* **WHAT IS BEING ASKED**
Scan the data for lines with "objects" and report the count by itself.

* **SOURCE EXCERPT**

==========

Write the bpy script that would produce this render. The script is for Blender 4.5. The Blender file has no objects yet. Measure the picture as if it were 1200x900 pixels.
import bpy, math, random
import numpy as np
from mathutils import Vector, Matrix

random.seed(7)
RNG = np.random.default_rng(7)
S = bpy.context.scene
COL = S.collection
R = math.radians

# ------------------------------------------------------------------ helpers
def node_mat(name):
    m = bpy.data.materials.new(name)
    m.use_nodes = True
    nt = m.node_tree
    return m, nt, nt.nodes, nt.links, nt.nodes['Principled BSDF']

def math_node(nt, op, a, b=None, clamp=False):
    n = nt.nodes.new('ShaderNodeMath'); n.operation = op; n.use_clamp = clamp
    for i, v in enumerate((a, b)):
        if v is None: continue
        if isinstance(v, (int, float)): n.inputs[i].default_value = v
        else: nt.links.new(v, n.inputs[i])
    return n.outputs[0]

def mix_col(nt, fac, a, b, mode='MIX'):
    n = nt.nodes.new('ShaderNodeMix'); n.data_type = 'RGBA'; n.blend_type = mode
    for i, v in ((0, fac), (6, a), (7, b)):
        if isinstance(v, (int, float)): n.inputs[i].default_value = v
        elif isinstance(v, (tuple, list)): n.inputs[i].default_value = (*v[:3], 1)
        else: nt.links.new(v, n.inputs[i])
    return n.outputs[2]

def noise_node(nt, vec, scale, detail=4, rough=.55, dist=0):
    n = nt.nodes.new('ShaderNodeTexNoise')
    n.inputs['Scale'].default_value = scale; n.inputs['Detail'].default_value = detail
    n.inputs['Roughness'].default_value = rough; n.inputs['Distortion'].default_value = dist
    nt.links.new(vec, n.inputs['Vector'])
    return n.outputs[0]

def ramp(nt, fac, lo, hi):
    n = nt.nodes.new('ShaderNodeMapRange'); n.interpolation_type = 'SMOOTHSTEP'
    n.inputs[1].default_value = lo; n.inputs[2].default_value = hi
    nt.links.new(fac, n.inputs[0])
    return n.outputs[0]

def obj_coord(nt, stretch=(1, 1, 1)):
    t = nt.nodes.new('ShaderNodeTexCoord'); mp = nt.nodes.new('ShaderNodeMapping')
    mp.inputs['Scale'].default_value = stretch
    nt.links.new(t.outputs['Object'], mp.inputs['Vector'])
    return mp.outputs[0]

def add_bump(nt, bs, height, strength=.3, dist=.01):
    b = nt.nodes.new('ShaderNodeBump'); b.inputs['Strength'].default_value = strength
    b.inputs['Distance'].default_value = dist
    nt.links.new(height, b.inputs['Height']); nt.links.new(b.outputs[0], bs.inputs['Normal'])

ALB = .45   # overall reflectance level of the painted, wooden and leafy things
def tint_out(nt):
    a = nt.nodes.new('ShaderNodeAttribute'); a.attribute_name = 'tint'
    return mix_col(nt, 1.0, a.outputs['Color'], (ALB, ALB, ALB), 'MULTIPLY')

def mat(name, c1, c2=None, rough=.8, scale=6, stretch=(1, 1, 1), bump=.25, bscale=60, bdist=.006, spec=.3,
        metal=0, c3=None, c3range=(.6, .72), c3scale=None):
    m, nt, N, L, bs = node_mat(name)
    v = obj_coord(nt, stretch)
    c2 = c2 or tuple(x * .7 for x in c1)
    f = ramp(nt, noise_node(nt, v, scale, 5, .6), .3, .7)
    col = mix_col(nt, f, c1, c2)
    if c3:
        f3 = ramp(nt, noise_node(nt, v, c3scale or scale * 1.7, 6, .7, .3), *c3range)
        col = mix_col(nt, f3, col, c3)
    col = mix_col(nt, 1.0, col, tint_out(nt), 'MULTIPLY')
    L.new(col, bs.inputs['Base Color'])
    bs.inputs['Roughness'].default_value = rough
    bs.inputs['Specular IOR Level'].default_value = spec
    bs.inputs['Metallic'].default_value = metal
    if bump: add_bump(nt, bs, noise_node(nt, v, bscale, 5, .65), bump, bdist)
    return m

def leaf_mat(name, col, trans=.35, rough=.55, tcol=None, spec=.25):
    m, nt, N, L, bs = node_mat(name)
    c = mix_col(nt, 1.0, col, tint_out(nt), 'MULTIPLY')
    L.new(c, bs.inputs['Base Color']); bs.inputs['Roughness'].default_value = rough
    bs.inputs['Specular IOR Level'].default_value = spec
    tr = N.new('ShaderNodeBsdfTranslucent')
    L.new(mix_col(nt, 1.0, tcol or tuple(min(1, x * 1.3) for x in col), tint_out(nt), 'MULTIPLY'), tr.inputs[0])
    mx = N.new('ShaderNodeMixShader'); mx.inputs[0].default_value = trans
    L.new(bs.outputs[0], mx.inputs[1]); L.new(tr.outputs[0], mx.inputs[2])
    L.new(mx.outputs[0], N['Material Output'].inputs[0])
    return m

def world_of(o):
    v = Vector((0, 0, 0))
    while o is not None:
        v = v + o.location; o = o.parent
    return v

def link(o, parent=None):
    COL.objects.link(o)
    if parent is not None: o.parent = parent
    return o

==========

* **ANSWER TO THIS TASK**
2